Count Zaroff’s backstory and personality are lifted quite generously from the story when it comes to Kraven’s own personal history. Fans of DeMatteis and Zeck’s Kraven’s Last Hunt will know that Kraven comes from a family of Russian aristocrats themselves, disgraced and pushed out of their station in life as Russia became Soviet and the aristocracy fell from their ivory towers.
Kraven even goes as far as to refer to humans who live in big cities, or “urban jungles” (as he prefers to call them), as the most dangerous game. In essence, Kraven is Spider-Man’s Count Zaroff, only this Count wears leopard print pants and a vest made of lion fur.
The character’s visual design is so extravagant, though, that I would push for having it transfer over to the movie world entirely. Marvel movies and series are already going back to the original costumes in some cases, with Wanda getting her Scarlett Witch costume in WandaVision and even (MILD SPOILER) Spider-Man opting for his classic comic book suit by the end of No Way Home.
Storywise, I believe DeMatteis and Zeck’s Kraven’s Last Hunt should be the basis for the character’s adaptation to the big screen. The classic six-part story stands as one of Spider-Man’s darkest and most mature in the comic’s history. Kraven seeks to become Spider-Man in order to conquer him, to show everyone he’s the superior being. He only wishes to fill in the role momentarily to prove this point, but his tenacity frames his actions in a very twisted way that sets him apart from other supervillains.
The comic is also drenched in deathly undertones, something that always seems to follow Spider-Man around. Zeck draws every character involved as if they carry an existential weight everywhere they go and DeMatteis’ script gives Kraven a very self-destructive introspective feel that makes him feel even more dangerous.
Spider-Man is put through the wringer, but it’s actually more of a Kraven story first and a Spidey story second. It has a controversial ending that I don’t see Marvel ever committing to, but the comic’s emotional arcs and the ideas pushing Kraven towards this particular run-in with Spider-Man are enough to make for a considerably different superhero movie that takes our hero and the audience outside their comfort zones.
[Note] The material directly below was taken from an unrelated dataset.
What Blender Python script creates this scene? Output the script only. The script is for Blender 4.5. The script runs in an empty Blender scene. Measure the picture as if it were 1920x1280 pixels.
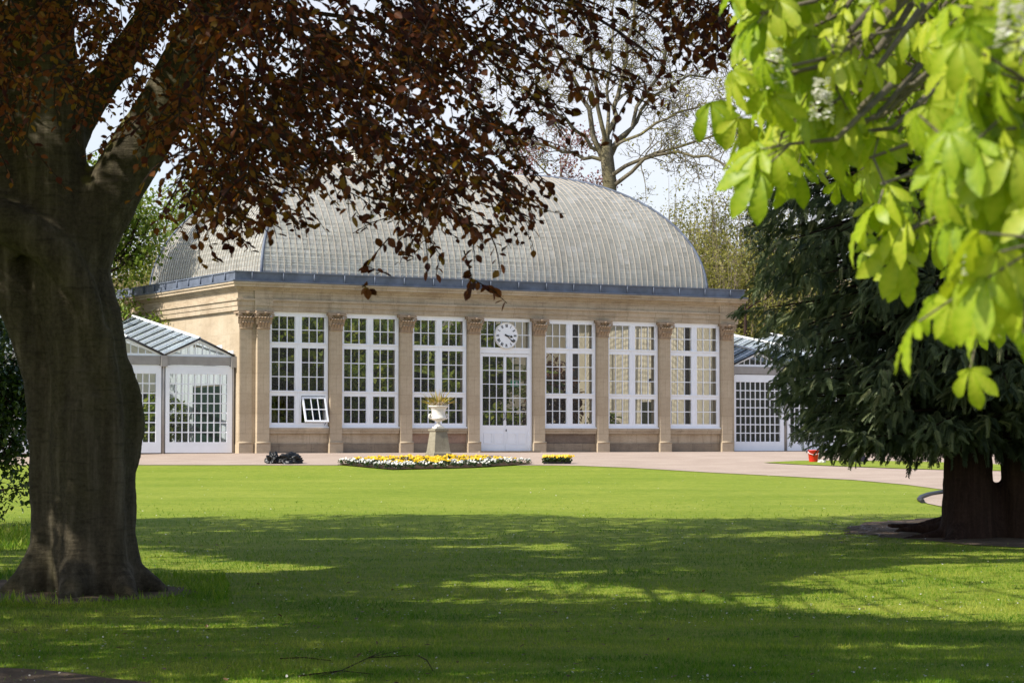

Certain rumors have already been circulating around Aaron-Taylor Johnson (Quicksilver in Age of Ultron) playing the Hunter, and it has been suggested the character was going to feature in the third Holland Spider-Man movie before it became No way Home.
Regardless, Kraven is the future. He has to be the webhead’s next big baddie and he must be allowed to be in his element entirely. Marvel should commit to the costume, the darkness, and the hunt. Spider-Man has to enter into the arena, embrace the most dangerous game, and face Kraven the Hunter in the inevitable sequel to No Way Home.